Difference Between Capital Gains Tax and Dividends Tax
One important thing to remember when it comes to investment income is that it isn’t all taxed the same. GICs and savings deposit accounts are taxed at your highest marginal tax rate that is set by the Canada Revenue Agency. Dividend taxes have their own tax rates as well as tax credits at the federal as well as provincial levels. With capital gains, you are taxed on 50% of what you earn at your marginal rate.
The main difference between dividends and capital gains is that dividends are profits as a shareholder and capital gains are gained when you sell a security. That being said, you only have a capital gain if you sell the security for more than you paid for it. While both of these have a lower tax rate than investments taxed at your highest marginal tax rate, you still pay less taxes with dividends.
Receiving Dividends in Canada
In Canada, dividends have the lowest tax rate of all investment income.

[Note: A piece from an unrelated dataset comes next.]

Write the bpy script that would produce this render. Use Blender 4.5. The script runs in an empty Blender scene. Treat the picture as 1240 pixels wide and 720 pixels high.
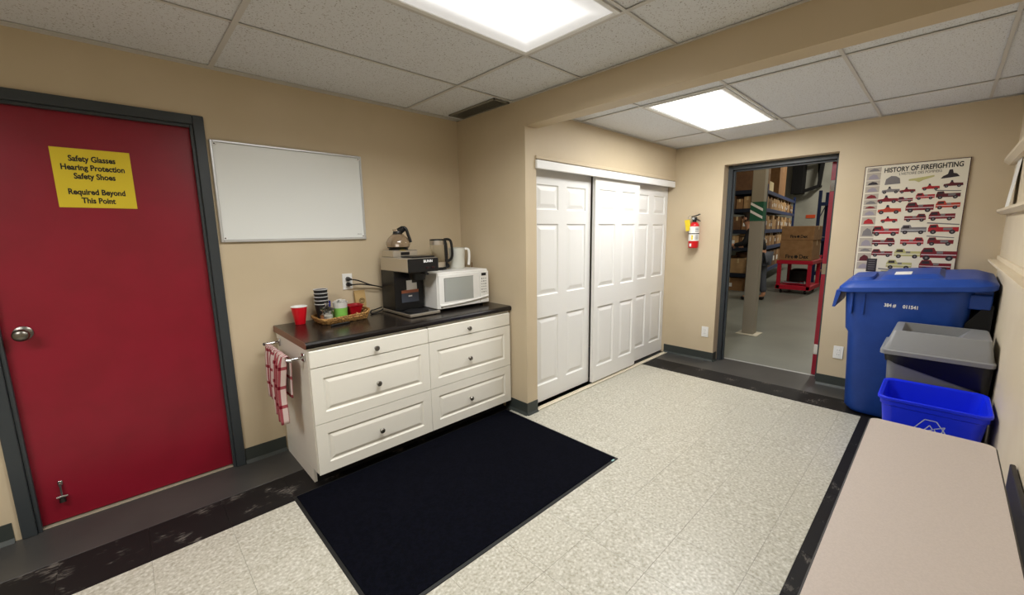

Depending on where you invest, you could receive income every month or every few months. It all depends on where you choose to become a shareholder. It also makes a difference if dividends are your only form of income or if you have any other forms of income as well. This will greatly affect what you are required to pay in taxes.
While there are dividends that are non taxable, many of them are in forms of mutual funds or other securities and you don’t receive the tangible value like you would with standard eligible and non eligible dividends. While both types of dividends have a lower taxation than other investments, you generally pay the lowest amount of taxes on eligible dividends.
Like with any type of investing, it’s important to pay attention. Figure out what your tax rates are and invest in things that will benefit you long term. Keep this in mind especially if you choose to invest in foreign dividends since their tax rate will be much higher than Canadian corporation dividends.